What’s happening in Virginia—and what could soon follow in states across the country—is not just a story about democracy. It’s a story of how state courts, like their federal counterparts, too often protect entrenched power. And the danger that was put on stark display in the Virginia redistricting case is not one that is limited to cases about elections. The courts that preserve minority rule in politics are too frequently the same ones preserving minority economic rule, making life ever harder for working people.
At the federal level, the pattern is familiar: In this oligarchic moment, political and economic power are increasingly one and the same, and we’re watching our courts protect and entrench those twinned interests. Federal judges decide more than just election cases—they decide whether workers can leave coercive contracts; whether public employees can bargain collectively; whether injured workers can get relief; and whether corporations can be held accountable when they abuse their power.
Unfortunately for the American people, many state supreme courts seem committed to these very same goals. Virginia stands as a good example of this. The state’s supreme court has a long history of making life harder for working people and protecting the bottom lines of corporations.
If you live in Virginia and experience workplace violence—physically assault or sexual harassment by a supervisor, for instance—rather than being able to sue your employer for damages, like in the vast majority of states, a series of Virginia Supreme Court decisions means that your only financial remedy is likely workers’ compensation. Workers’ comp, while important, provides a paltry amount of money compared to what one might expect to be awarded in a lawsuit. Additionally, it serves as a far less significant deterrent to bad behavior by employers, putting workers at increased risk in order to protect the bottom line of corporations.
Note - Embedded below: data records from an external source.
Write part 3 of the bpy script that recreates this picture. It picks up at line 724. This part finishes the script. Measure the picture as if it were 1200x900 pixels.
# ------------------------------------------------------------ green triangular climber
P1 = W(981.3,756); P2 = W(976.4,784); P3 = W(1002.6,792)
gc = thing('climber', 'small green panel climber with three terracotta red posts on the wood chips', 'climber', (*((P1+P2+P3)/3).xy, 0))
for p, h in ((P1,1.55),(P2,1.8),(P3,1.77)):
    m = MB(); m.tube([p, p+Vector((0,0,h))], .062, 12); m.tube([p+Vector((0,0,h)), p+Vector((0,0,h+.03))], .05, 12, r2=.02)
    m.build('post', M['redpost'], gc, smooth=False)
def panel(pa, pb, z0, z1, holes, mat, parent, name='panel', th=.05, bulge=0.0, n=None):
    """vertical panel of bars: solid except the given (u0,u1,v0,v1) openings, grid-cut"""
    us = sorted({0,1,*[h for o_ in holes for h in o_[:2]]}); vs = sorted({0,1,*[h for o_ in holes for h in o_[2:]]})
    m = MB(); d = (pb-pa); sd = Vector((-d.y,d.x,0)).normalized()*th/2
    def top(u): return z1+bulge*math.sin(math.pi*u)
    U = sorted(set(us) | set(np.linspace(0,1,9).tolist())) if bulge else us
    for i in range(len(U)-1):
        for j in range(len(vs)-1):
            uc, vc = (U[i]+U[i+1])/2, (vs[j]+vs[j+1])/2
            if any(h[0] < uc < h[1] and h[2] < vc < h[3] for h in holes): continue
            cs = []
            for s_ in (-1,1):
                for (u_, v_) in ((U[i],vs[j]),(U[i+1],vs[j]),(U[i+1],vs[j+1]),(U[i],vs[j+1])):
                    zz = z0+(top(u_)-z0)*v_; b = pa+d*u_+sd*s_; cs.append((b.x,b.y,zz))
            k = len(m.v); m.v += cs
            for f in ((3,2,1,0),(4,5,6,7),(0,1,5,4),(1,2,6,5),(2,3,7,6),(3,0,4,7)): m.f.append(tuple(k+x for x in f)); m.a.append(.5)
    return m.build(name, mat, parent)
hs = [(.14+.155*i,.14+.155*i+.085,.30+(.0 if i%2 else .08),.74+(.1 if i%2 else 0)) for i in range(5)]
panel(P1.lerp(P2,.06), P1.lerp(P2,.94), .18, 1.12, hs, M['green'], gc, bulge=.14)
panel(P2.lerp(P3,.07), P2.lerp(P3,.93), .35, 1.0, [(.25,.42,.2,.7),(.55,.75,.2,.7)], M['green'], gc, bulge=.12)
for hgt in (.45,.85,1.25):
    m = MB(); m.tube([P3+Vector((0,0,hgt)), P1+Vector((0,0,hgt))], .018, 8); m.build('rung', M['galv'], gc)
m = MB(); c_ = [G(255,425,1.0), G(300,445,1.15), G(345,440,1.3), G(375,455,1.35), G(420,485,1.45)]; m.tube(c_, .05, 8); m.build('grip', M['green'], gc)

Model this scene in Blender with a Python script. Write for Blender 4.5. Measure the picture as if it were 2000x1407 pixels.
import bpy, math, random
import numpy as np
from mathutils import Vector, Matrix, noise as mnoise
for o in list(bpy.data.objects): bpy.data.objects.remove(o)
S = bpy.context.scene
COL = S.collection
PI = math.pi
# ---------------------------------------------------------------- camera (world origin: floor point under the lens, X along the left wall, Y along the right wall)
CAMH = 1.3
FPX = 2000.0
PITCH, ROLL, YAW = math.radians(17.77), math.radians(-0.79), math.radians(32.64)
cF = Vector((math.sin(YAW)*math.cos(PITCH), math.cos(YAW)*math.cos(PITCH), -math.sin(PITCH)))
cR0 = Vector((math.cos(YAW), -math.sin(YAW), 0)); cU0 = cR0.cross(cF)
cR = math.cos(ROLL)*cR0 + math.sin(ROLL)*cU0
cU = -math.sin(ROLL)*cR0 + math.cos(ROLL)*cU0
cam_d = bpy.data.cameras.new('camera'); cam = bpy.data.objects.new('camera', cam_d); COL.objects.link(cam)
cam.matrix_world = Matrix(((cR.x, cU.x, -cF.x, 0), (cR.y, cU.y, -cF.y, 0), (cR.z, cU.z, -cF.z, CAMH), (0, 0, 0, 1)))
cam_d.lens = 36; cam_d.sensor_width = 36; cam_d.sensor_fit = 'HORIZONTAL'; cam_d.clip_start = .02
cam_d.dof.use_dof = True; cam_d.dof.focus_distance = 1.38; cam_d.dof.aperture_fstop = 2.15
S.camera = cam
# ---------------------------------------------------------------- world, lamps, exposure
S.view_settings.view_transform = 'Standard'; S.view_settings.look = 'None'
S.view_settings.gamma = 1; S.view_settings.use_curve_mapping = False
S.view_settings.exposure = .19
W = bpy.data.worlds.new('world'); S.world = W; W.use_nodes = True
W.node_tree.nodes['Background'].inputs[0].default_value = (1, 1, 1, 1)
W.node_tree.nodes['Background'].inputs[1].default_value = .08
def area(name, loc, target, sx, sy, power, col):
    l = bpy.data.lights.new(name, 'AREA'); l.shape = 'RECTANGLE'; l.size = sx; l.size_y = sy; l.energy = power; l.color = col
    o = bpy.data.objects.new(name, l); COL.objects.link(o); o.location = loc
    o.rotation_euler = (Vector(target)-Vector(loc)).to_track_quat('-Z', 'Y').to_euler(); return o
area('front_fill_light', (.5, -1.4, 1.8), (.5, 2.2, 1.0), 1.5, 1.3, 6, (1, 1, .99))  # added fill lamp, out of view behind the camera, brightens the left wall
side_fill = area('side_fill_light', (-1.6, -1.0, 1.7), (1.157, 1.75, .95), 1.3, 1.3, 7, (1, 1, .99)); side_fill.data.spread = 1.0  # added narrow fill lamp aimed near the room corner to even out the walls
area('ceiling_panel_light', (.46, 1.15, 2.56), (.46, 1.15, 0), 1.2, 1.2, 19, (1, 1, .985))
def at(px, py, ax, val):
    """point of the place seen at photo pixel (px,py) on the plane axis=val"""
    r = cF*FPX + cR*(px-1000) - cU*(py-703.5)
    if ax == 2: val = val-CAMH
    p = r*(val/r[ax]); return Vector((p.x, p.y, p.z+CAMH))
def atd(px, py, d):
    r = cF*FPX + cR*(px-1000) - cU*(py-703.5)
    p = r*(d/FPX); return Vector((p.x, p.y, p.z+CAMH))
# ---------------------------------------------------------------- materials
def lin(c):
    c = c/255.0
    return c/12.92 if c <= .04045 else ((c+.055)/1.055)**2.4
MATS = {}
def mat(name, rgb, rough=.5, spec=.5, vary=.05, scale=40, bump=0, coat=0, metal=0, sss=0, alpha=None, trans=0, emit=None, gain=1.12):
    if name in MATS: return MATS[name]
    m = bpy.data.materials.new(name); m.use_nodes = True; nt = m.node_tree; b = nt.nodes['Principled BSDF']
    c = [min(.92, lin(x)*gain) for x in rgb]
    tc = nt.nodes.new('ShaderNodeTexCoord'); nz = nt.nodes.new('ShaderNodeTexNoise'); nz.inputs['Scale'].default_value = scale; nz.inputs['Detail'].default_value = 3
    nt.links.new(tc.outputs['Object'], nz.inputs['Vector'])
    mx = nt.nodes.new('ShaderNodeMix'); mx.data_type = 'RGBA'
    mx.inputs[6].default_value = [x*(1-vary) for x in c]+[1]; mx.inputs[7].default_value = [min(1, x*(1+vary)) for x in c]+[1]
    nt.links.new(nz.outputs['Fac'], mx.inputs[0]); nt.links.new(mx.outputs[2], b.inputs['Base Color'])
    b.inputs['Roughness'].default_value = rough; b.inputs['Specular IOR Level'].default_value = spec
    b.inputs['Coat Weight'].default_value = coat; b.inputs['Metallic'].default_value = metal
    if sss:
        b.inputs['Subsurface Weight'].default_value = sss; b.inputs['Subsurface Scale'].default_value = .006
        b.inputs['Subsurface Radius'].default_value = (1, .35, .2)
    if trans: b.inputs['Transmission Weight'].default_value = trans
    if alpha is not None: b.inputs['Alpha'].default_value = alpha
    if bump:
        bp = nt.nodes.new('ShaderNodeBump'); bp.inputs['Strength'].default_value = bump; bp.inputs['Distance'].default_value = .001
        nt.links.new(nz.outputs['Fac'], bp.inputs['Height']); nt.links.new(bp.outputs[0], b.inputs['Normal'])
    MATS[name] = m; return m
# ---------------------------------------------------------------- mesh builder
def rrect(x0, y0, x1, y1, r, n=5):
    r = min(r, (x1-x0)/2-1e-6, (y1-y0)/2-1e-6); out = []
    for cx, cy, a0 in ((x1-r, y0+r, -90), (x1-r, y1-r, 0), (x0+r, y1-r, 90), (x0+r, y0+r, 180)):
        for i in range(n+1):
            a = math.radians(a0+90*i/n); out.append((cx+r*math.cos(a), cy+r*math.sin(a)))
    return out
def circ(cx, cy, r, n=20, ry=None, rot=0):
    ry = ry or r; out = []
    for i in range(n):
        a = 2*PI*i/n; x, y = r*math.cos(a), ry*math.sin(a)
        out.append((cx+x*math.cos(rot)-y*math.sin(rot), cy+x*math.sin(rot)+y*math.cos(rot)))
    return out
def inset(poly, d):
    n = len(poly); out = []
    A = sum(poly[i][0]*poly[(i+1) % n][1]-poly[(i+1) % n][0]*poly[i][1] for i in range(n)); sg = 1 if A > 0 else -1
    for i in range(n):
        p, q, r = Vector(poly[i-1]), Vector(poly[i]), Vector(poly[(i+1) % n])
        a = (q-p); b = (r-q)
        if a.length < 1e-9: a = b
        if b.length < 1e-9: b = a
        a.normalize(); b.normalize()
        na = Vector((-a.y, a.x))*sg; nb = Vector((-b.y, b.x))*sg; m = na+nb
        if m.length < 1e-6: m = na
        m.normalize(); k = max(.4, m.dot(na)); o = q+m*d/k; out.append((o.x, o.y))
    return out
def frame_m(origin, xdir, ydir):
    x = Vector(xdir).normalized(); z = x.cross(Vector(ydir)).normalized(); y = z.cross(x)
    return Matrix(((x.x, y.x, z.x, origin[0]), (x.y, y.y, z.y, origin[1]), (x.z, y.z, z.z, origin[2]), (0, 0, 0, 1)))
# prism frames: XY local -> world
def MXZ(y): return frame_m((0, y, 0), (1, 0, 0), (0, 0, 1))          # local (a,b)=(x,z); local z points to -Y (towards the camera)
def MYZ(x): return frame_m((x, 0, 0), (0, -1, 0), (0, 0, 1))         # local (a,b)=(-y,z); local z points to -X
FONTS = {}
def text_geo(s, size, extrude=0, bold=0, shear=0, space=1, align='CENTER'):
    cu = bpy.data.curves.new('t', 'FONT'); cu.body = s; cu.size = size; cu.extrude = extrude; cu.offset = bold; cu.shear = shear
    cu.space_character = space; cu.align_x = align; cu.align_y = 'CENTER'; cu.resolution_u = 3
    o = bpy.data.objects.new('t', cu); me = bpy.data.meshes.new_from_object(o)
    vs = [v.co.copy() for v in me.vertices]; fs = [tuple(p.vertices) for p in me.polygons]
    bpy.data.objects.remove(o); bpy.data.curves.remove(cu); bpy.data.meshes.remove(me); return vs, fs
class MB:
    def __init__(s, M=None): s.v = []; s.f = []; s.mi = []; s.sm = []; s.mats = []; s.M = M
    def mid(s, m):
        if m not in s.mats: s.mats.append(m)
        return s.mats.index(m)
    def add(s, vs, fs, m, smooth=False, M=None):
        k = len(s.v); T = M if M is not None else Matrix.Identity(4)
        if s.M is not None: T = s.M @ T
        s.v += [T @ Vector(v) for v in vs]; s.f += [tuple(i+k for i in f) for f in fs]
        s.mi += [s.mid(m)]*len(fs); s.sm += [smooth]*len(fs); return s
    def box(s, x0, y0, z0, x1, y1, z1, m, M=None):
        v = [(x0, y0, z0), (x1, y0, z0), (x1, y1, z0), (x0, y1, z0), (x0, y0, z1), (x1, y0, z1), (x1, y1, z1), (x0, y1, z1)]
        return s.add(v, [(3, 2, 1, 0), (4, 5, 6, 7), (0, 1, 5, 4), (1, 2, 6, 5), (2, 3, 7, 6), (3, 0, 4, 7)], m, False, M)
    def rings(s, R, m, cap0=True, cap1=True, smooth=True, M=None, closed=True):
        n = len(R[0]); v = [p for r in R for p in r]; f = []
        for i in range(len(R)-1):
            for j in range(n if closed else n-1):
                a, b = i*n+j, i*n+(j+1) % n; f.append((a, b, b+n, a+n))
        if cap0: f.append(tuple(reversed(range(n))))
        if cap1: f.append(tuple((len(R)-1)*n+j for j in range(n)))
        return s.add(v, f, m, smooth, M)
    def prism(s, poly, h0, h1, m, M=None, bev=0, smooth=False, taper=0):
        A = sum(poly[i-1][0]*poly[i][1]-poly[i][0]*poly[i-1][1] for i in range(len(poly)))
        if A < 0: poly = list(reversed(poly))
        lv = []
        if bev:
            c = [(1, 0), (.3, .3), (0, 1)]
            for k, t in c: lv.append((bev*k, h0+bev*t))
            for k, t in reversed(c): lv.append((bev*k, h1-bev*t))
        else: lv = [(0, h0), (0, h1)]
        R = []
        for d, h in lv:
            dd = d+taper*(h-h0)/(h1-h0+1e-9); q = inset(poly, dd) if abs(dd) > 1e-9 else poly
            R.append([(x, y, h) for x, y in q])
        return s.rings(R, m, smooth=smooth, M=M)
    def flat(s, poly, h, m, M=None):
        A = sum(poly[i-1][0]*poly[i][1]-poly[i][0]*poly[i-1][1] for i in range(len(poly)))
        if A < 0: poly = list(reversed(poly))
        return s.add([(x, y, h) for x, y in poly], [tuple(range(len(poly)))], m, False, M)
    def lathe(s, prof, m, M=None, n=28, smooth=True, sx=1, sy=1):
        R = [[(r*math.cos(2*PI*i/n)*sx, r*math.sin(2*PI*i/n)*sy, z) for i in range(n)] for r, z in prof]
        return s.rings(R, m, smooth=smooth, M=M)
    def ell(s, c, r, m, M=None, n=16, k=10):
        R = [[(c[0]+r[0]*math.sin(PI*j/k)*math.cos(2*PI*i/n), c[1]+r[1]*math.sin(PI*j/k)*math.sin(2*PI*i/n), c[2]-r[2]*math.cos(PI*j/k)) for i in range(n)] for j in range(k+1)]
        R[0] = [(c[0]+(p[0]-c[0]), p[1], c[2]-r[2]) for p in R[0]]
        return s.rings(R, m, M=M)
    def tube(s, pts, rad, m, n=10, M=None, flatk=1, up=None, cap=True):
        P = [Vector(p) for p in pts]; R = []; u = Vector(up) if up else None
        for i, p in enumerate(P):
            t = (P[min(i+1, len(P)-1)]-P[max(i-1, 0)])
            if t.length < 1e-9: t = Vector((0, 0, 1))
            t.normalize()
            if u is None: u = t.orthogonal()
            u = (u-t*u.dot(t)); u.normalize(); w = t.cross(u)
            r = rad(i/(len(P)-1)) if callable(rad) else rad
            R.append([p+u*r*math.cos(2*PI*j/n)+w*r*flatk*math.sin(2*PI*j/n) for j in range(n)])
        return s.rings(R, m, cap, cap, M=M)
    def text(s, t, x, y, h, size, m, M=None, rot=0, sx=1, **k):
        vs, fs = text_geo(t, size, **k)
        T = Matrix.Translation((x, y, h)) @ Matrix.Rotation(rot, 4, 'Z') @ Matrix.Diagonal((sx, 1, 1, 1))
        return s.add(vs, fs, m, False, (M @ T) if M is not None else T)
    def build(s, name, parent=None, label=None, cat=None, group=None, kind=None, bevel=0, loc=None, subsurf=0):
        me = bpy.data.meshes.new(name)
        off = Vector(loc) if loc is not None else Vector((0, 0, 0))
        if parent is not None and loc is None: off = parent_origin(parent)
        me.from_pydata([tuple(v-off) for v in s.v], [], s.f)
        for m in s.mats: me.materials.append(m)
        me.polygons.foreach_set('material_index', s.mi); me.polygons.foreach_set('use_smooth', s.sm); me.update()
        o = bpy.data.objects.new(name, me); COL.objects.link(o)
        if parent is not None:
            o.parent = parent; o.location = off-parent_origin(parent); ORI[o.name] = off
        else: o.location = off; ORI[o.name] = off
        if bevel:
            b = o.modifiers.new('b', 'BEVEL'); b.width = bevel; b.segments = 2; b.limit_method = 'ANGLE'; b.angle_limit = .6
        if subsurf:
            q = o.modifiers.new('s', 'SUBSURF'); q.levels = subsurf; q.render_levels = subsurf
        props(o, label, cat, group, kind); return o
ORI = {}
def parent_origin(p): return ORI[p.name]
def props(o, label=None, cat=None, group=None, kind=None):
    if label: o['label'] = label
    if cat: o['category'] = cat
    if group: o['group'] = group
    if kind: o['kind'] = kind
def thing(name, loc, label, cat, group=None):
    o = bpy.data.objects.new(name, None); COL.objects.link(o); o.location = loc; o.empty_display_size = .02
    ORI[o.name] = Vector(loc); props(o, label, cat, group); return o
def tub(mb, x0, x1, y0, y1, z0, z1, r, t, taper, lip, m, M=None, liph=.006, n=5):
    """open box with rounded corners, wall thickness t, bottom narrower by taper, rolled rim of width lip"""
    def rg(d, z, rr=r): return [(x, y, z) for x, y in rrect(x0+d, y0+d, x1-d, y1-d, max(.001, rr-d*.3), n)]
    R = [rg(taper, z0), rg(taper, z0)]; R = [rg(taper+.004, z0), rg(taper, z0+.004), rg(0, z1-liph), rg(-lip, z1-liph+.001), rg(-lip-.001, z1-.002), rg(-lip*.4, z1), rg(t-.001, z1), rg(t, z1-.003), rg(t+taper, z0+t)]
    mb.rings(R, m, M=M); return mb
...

Workers in Virginia are also unlikely to be protected against indiscriminate termination, thanks largely to the state supreme court’s strong embrace of the at-will employment doctrine. At-will employees can be fired at any time, for almost any reason. It’s a system that favors employers—and one that the courts in Virginia have consistently chosen to reinforce. In 2016, the state supreme court ruled that a requirement that at-will employees receive “reasonable notice” before being discharged did not mean that employees needed to be given advance notice. The Virginia Supreme Court also recognizes fewer exceptions to the at-will employment doctrine than most state supreme courts, meaning Virginia workers have less job security—and thus less economic stability—than almost anywhere else in the country.
Historically, when governments won’t protect workers, the workers themselves have been able to do so through the power of unions. Unfortunately for Virginians in the public sector, the state supreme court denied them that right for decades. In 1977, the Virginia Supreme Court ruled that local governments were not permitted to bargain with workers, invalidating labor contracts governing the working conditions of over 30,000 workers. It took over 40 years for the legislature to restore those rights. In the meantime, tens of thousands of workers were denied the benefits of a union, including higher wages, better benefits, and safer working conditions.
Virginia might be the latest example of an anti-worker court issuing an anti-democratic decision, but it is unlikely to be the last. For too long, progressives have failed to organize against the anti-worker, pro-corporate tendencies of state courts across the country. These courts may now be pivotal decisionmakers when it comes to whether our democracy will withstand the onslaught of oligarchic, authoritarian attacks.
The fight for our democracy and our economy is not only happening at the federal level. If progressives only notice state courts when an election case makes national news, we have already arrived too late. Every day, state courts are issuing decisions that affect the lives of working people, and they deserve the same focused attention from the progressive movement that any other level or branch of government receives. The fight for worker power is a state-court fight, too. The progressive movement needs to treat them as such before it’s too late.